Wednesday, October 10, 2012


   This was found at www.mitziscollectibles.typepad.com .   Let's get ready for HALLOWEEN!

Ghostly Mirror Tutorial and Instant Relatives

About one year ago, I created a post about "wallpaper mirrors"  decorative mirrors similar to examples I've seen before in Anthropologie stores (other bloggers have posted their nicely done interpretations too).  The project basically involved disassembling a mirror, removing the silvering in selected spots, and either decoupaging patterned paper directly on the glass or, for a less permanent maneuver, affixing the paper to the cardboard backing that protects the glass, then reassembling the mirror.
Here are four of my finished mirrors, with vintage wallpaper peeking through the carefully removed silver:

Here's a close-up of one example:


Recently I decided to resurrect this fun project in time for Halloween, this time with a macabre twist:  A ghostly mirror with a face looking back at you through the silver:


The mirror I selected already had some silver missing, making it somewhat undesireable and hard to sell.  Might as well try to "upcycle" it into something a little different, right?
To make an altered mirror, flip it over and remove the backing, which is usually affixed with little nails.

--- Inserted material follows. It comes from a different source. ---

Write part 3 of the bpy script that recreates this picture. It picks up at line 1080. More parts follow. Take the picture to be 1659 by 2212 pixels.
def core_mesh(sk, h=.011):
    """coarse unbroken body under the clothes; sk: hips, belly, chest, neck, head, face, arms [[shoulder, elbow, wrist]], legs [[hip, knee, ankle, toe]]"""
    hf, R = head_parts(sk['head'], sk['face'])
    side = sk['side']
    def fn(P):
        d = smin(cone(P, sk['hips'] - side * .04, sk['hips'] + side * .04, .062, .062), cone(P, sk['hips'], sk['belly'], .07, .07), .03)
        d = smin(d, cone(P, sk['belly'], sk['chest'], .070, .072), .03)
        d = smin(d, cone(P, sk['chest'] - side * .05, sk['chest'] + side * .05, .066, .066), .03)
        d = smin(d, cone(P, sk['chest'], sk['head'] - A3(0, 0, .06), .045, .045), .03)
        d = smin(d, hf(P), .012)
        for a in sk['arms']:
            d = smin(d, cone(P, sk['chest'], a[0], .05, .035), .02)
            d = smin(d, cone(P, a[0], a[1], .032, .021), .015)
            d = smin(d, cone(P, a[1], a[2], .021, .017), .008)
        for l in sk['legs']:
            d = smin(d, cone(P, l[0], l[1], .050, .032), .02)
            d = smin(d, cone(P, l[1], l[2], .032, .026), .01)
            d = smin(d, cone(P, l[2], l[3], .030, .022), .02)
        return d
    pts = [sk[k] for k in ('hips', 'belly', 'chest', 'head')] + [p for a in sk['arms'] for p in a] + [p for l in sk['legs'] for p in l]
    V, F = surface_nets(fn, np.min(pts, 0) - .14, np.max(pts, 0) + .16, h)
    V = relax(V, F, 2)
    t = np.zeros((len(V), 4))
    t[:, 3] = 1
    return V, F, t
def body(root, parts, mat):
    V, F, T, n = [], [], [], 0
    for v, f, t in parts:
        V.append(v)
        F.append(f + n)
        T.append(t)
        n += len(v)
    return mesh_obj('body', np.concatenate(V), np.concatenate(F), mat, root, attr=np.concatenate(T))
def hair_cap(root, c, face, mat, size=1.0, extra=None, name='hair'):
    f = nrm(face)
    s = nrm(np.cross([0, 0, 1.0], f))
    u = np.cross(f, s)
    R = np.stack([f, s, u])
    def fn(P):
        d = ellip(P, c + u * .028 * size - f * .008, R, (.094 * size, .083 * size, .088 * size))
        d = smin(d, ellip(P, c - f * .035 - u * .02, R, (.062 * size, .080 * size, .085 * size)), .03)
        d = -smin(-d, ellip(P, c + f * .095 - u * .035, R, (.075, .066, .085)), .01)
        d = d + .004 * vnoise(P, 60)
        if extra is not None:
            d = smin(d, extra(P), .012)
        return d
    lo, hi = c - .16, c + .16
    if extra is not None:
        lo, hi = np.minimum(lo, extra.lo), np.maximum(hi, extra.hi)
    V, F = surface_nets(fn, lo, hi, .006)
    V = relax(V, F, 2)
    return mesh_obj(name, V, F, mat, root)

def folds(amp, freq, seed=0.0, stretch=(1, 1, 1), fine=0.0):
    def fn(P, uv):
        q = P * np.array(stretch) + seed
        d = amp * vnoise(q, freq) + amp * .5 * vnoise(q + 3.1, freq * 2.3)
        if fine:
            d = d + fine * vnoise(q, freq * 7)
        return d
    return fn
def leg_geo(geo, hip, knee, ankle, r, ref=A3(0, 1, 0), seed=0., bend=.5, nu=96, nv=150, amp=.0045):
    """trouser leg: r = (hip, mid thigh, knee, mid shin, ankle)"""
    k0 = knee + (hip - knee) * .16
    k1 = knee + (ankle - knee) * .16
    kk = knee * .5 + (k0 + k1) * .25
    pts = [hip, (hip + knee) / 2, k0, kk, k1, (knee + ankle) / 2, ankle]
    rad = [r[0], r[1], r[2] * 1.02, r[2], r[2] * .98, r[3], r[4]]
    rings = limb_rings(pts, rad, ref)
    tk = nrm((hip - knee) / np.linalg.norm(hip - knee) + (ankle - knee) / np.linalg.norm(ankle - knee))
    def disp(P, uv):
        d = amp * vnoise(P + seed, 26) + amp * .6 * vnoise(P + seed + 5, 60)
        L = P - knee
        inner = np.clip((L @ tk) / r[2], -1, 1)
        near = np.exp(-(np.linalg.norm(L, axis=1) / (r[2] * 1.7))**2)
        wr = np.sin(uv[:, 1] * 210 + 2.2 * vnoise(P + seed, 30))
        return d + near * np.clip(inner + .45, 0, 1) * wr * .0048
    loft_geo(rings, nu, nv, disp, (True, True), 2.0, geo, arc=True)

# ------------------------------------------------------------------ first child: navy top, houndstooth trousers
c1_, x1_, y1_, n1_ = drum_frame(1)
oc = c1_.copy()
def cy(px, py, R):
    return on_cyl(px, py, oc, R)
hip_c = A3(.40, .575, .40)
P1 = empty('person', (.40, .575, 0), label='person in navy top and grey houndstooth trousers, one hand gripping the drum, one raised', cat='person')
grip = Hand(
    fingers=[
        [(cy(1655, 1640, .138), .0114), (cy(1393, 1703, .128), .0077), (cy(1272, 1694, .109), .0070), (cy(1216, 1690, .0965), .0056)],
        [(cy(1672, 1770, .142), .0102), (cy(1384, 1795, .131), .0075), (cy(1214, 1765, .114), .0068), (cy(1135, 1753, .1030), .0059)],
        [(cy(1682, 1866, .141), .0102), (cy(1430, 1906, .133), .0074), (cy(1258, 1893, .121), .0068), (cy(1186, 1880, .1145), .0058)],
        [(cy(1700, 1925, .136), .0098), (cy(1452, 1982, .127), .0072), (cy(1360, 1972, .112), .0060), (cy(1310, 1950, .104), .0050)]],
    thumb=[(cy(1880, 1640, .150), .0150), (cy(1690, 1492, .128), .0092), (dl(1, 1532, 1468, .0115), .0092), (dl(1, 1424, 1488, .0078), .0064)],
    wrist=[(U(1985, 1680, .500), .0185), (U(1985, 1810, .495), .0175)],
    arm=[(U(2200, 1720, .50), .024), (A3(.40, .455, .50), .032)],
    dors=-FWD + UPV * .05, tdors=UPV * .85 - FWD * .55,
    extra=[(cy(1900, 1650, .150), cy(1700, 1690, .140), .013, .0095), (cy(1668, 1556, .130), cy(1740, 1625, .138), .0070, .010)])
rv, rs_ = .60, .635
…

After pulling out the little nails that hold the cardboard backing, gather your supplies which include oven cleaner and a glove. 


Next spray the oven cleaner onto the center area of the mirror back where you wanted the face to show through. I waited about five minutes then put on my yellow glove and grabbed some wet paper towels to remove the oven cleaner:


Mirrors basically have two layers, one that is a matte pigment and the other a silvering that provides the reflective surface.  On my example, the brown layer came off quite easily, right along with the foamy oven cleaner.  The silvering on this mirror needed a little more persuasion.  I've used various methods to get the silver off.  A razor blade might work, or another coat of oven cleaner, or rubbing with something gritty, like Comet. 


Make sure you remove all traces of the oven cleaner.
Now you can take your image and cut it to fit behind your mirror:


Next you slap the picture behind the glass, back it up with the cardboard, and secure with those pesky little nails that you pulled out or use a "brad nailer", which is one of my favorite gadgets of all time.  It shoots the little brads into the mirror frame just like a staple gun.

My mirror may not be frightful enough because my "ghost" has such a serene expression, but since I didn't permanently affix the portrait to the glass, I can switch it out with something else, like a skull.  Sorry about this awful picture, but I took it at night with a flash.


It would have been cool to take this vintage Ouija board (what family didn't have one of these stashed somewhere?) color copy parts of the board or even the spooky cover art, and put this behind the mirror. 


If you're thinking "Hey, you ruined a perfectly good mirror for some crazy craft project!", I have something you might like a little better.  It's so easy to make, it's like falling off a log.  Just find a good old mirror, like my example below.  This mirror is a real treasure.  Notice the old wavy glass:


Next, add snapshots of your kin folk or some "instant relatives" from a thrift store photo album around the edges.  I just secured mine with a bit of tape:


That's it.  That's the project.  No harm done to the mirror, and it can be changed at any time.  I think I saw a mirror like this in a magazine or in a Pottery Barn catalog.  The addition of the snapshots just adds a fun twist, don't you think?


I think these look good because the mirror frame is painted white, and I chose only black and white photos.  Sort of a monochromatic look.